Quem trabalha ou trabalhou com carteira assinada no Brasil desde 1999 pode obter uma grande vitória no Supremo Tribunal Federal (STF) nesta semana. Na próxima quinta-feira (27), a Corte deve continuar o julgamento sobre a forma de correção do Fundo de Garantia do Tempo de Serviço (FGTS), o que pode vir a atrelar a sua rentabilidade à inflação.
O julgamento da Ação Direta de Inconstitucionalidade (ADI) proposta pelo partido Solidariedade foi iniciado na semana passada e já conta com dois votos favoráveis à derrubada da Taxa Referencial (TR) como índice de correção do fundo de garantia.
Como tem permanecido muito baixa - por vezes até zerada - desde 1999, a TR não poderia ser utilizada como índice de correção monetária, fazendo com que o retorno do FGTS perca feio da inflação, alega a ação.

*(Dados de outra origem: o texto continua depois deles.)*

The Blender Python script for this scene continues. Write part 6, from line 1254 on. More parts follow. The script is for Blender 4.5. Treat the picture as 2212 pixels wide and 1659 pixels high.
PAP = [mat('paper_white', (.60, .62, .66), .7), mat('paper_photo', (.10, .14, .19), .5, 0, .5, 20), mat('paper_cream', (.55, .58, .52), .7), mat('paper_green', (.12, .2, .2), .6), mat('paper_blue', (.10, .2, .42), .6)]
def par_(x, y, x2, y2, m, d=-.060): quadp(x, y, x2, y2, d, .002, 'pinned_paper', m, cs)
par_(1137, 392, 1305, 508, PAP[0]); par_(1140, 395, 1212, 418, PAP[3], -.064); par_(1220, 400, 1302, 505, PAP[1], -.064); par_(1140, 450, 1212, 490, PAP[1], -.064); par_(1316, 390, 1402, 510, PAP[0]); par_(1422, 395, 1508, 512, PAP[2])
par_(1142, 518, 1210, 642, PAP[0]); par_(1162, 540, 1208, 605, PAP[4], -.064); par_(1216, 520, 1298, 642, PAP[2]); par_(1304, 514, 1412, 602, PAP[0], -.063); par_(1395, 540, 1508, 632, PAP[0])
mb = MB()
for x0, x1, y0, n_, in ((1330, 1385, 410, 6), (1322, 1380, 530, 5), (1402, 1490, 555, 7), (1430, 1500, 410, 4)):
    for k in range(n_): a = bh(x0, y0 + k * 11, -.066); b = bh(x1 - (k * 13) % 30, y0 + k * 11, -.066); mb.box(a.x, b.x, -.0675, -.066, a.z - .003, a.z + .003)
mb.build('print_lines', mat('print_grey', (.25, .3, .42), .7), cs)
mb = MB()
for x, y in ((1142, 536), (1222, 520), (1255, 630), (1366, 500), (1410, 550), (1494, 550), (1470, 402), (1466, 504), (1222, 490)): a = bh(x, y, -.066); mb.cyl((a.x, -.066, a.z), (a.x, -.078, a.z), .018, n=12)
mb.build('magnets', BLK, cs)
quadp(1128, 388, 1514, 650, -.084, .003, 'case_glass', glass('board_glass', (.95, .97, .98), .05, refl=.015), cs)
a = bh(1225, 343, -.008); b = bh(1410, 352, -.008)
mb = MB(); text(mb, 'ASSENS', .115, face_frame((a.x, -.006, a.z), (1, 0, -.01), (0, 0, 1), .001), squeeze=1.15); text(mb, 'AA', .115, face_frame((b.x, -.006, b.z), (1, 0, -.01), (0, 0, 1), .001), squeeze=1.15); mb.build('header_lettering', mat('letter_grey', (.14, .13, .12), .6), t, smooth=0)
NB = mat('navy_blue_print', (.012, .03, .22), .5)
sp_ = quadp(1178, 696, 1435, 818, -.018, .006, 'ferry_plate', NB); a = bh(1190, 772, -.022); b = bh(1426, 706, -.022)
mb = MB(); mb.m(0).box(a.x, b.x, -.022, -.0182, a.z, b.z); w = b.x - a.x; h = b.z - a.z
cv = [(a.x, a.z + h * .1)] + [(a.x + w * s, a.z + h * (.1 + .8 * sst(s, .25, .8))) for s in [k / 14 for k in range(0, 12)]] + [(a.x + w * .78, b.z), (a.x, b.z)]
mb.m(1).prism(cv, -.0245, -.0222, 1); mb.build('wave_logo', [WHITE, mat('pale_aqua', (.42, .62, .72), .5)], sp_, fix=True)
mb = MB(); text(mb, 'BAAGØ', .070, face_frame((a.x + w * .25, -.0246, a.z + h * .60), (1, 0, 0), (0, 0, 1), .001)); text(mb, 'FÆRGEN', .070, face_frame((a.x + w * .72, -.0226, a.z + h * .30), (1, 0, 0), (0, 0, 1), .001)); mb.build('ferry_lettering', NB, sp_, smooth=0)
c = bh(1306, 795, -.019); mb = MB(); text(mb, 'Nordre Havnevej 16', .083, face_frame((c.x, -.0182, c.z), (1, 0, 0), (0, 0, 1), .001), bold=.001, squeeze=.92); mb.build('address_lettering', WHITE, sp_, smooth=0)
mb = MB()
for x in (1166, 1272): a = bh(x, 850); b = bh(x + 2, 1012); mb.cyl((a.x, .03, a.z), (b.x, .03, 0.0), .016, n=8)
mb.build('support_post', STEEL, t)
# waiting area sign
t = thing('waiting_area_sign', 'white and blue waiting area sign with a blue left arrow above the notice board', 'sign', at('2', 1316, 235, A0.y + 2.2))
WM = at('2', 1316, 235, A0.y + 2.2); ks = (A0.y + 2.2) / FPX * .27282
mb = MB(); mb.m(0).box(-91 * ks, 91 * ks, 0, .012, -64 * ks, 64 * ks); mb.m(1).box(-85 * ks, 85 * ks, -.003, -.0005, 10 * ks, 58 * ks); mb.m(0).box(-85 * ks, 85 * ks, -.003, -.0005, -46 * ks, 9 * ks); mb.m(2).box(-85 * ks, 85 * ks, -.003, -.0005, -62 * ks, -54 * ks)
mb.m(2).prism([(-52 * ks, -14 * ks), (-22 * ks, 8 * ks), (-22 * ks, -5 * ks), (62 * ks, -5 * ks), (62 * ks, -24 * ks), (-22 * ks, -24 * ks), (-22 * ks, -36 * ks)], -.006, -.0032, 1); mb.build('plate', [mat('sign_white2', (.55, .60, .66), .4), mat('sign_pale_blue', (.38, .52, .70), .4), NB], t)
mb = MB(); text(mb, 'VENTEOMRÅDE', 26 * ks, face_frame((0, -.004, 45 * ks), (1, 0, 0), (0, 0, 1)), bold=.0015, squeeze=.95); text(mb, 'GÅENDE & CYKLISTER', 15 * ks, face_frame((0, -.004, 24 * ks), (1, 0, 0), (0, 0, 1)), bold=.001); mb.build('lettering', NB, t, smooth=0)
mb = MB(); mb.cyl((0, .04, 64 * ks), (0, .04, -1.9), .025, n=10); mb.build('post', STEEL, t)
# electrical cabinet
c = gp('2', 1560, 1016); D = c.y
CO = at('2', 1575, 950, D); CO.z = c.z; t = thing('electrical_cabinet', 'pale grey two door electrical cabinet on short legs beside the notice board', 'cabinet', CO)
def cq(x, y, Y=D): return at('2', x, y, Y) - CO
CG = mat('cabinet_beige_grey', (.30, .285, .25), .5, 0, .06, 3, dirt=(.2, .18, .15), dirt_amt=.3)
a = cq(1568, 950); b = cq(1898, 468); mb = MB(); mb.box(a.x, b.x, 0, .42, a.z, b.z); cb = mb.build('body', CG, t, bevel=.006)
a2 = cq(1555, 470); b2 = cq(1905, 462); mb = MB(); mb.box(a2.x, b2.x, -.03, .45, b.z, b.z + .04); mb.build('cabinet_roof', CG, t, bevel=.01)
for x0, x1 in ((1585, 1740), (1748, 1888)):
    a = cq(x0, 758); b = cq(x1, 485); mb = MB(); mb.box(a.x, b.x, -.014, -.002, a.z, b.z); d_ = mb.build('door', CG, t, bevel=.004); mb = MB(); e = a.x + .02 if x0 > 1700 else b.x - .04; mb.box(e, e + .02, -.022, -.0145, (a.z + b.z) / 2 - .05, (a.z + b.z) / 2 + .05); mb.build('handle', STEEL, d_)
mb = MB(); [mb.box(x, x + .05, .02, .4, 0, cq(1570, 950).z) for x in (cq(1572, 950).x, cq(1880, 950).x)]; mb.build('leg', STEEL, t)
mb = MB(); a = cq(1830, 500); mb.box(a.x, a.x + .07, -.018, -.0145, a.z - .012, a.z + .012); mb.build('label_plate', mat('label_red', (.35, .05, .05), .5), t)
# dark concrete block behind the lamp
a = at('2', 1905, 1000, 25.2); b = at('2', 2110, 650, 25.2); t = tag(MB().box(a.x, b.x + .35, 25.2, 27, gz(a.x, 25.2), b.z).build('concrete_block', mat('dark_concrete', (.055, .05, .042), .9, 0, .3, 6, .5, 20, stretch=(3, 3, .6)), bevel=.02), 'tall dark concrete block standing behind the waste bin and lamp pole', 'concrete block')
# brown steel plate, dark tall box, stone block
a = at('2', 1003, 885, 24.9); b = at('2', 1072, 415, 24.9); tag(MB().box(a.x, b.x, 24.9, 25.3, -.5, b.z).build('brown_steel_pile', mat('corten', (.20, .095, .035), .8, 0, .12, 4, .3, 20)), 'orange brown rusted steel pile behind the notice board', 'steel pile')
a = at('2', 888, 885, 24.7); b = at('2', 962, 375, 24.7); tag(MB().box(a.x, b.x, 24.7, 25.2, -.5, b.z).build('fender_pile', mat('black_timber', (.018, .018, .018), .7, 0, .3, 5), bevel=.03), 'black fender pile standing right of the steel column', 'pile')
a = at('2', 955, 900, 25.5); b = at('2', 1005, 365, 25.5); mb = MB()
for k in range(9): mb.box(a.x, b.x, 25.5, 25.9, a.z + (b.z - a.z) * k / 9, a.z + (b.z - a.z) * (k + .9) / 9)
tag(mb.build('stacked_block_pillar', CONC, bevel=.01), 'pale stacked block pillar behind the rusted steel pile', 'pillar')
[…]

Os dois ministros que já registraram seus votos - Luís Roberto Barroso e André Mendonça - manifestaram que o retorno do FGTS deveria, no mínimo, se igualar ao da caderneta de poupança, que hoje paga 70% da Selic mais TR, quando a taxa básica for igual ou menor que 8,5% ao ano, ou 6,17% ao ano mais TR, quando a Selic for maior que 8,5% ao ano.
Além disso, os ministros votaram para que a mudança passe a valer a partir da data do julgamento (20 de abril), isto é, sem efeitos retroativos.
Como pode ficar o retorno do FGTS caso a mudança seja acatada
Um retorno similar ao da caderneta de poupança não seria o ideal, dado que nem sempre a aplicação ganha da inflação. Por exemplo, desde que mudou a regra de remuneração da caderneta, em maio de 2012, a poupança (nova) rendeu 85,6%, enquanto o IPCA de lá para cá foi de pouco mais de 90%.
Mas já seria um incremento frente à atual rentabilidade do FGTS, de 3% ao ano mais TR, a menos que a Selic em algum momento volte a patamares inferiores a 4,50% ao ano. Após somar a distribuição de parte dos lucros do fundo de garantia, feita anualmente, aumentaria a probabilidade de o poder de compra das reservas do trabalhador ser preservado.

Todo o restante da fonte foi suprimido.